If you were alive in 1965, feel free to skip this missive. If you weren’t, you might not grasp why Willie Mays was such a big deal, and even putting it that way doesn’t give the great man his full due. In his prime – and his prime lasted for what seemed forever – he was the best all-around player baseball had ever seen.
Was, and maybe still is.
He hit the majors in 1951. Summoned in May from the Double-A Minneapolis Millers – he was hitting .477 – he went 1-for-25 as a New York Giant, the “1″ being a home run off Warren Spahn. Legend holds that a weeping Mays, who’d just turned 20, pleaded to be sent back down. Legend holds that manager Leo Durocher said, “You’re my center fielder.”
Mays would become the National League rookie of the year. His Giants surged from 13 games behind to force a three-game playoff with the Brooklyn Dodgers. He was on deck when Bobby Thomson turned on Ralph Branca’s 0-1 fastball. Cue Russ Hodges: “There’s a long drive – it’s going to be, I believe – THE GIANTS WIN THE PENNANT!” (Repeat three times.)
Because of military service – the Korean War was ongoing – Mays played only 34 games in 1952 and missed the entire ‘53 season. At 23, he was the NL’s MVP in 1954. He hit 41 homers and led the majors in batting average. He was not on deck for the most famous moment of that season. He was playing center field in the Polo Grounds.
World Series, Game 1, eighth inning, score tied, nobody out, Cleveland runners on first and second. Vic Wertz hit a ball just to the right of center, dead center at the Polo Grounds being 483 feet (!!!) from home plate. Mays gave chase.
You know what happens because, even if you were born yesterday, this is one baseball clip we’ve all seen. As great as the catch was – latter-day science tells us Mays was 421 feet from the plate when he gloved the ball – some eyewitnesses believe what happened next was even greater. (Yes, greater than the greatest catch in MLB annals.)

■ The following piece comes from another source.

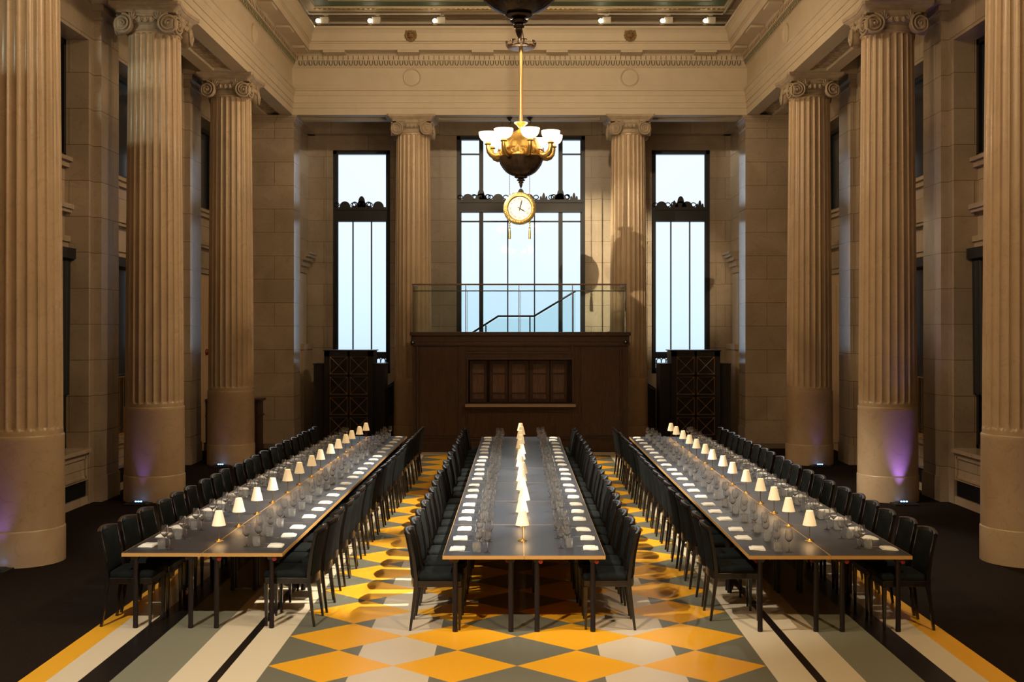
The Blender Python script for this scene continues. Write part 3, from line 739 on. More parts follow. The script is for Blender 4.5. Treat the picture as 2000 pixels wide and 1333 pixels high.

Running flat-out, Mays took two steps and stopped. But he didn’t just stop. He whirled and threw the ball back to the infield, which in the Polo Grounds was a cab ride away. Believing Wertz’s blast to have been beyond mortal reach, the runner on second – Larry Doby, nine times an All-Star – took off and had to return to retouch before moving to third. The runner on first stayed put. Neither would score.
In 1954, the phrase “five-tool player” hadn’t been coined. Then again, there was no need. Saying “Willie Mays” made the point. Mays’ numbers – 41 home runs while batting .345 – checked two boxes. The Wertz run/catch/throw took care of the other three.
For the rest of the ‘50s and throughout the ‘60s, baseball had several MVP-level outfielders who’d become first-ballot Hall of Famers – Hank Aaron, Roberto Clemente, Mickey Mantle, Frank Robinson, Carl Yastrzemski. At the time, Mays was to position players as Sandy Koufax became to pitchers – first among equals, the gold standard, the name that inspired not just respect but awe.
Oh, and Koufax’s prime lasted six seasons. Mays was MVP in 1954 – and in 1965.
We cannot mention Mays without Aaron. They were born in Alabama three years apart. Both were great on arrival. Both stayed great. Aaron played in 25 All-Star games, Mays 24. Aaron hit 30-plus homers in 15 seasons; Mays topped 30 in 11. Mays topped 50 twice; Aaron never did. Aaron led the NL in RBIs four times; Mays never did. As we know, Aaron wound up with more homers, more hits, more RBIs.
It wasn’t until the ‘70s, though, that the two were seen, at least by the masses, as peers. Mays was the dynamo, Aaron the metronome. Aaron was the pro’s pro, whereas Mays’ appeal was obvious to us amateurs. (He ran so fast he was forever losing his cap.) He played in New York and San Francisco; Aaron spent his career in flyover country, as the coastal snobs would have it.
This much I know: If you were a certain age at a certain time, there was one name on the tip of your tongue. It was junior high. We chose up sides. Our best player stationed himself in center field. (I played second base.) A popup ensued. Our CF dashed in and, yelling “Willie Mays!”, set his hands for a basket catch.
And, not being Willie Mays, dropped the ball.